【シンガポール=矢沢俊樹】今回の閣僚会合では関税以外でも知的財産分野や国有企業改革などで激しい対立が続いている。一部新興国の離脱など交渉決裂を回避するため、協定発効を2段階に分ける案も浮上してきた。
3日目となる9日は午前の閣僚会合に続き、知的財産などの分科会で断続的に調整。米などは10日夕にも実質合意の共同声明をまとめたい意向だ。しかしマレーシアなどは米が強く求める国有企業改革に反発。交渉離脱も辞さない強硬姿勢だ。米産業界からはマレーシアの脱退容認論まで出ている。
関係者によると、米などでは交渉の空中分解といった深刻な事態を避けるため、改革に時間のかかる一部新興国の批准・協定発効を一定期間、遅らせることを容認する案がでているという。
日米などが先行して協定を発効し、後発組が追いつく妥協案だが、自由化の水準が低下する恐れもある。各国の合意が得られるかは微妙で、協定発効の段取りなどで意見を集約するにはなお時間がかかる見通しだ。
これまでの交渉で、TPP全21分野29章のうち、少なくとも3分の2超の分野では事実上合意の方向。ネット上の消費者の権利を保護する「電子商取引」や食品の安全確保のルール作りをする「衛生植物検疫(SPS)」などといった分野だ。

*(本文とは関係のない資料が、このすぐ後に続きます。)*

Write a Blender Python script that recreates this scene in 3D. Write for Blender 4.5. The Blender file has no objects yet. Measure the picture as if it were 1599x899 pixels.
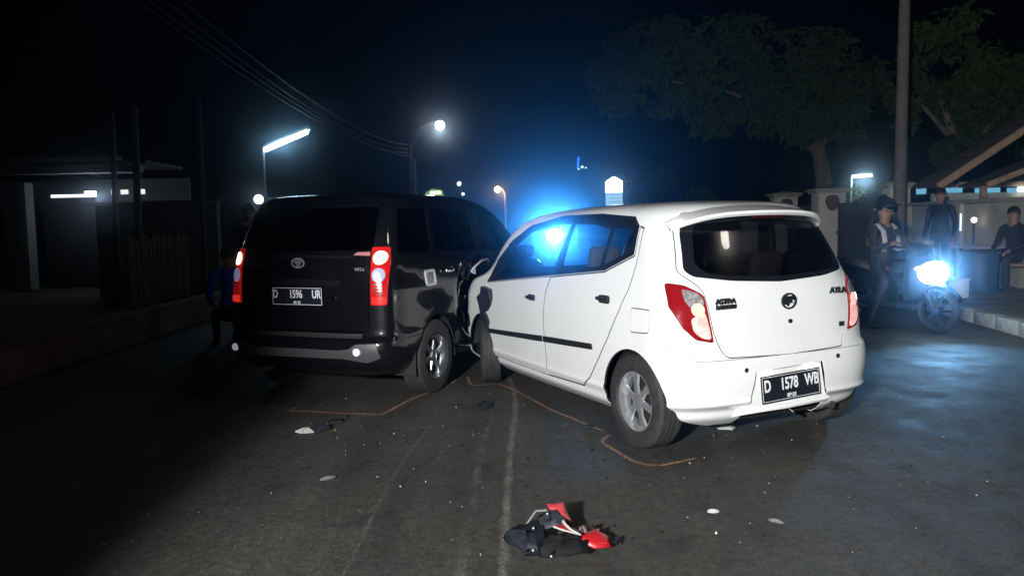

米国はこれを既成事実とし、「実質合意」と位置付けたい意向だ。
だが、大きな懸案である知的財産分野を巡っては著作権や医薬品特許の保護強化を求める米などに他国が反発し、大きな進展は期待できない状況にある。「妥結が難しい知財など複数のテーマは、越年交渉しかない」(交渉筋)との見方が強まっている。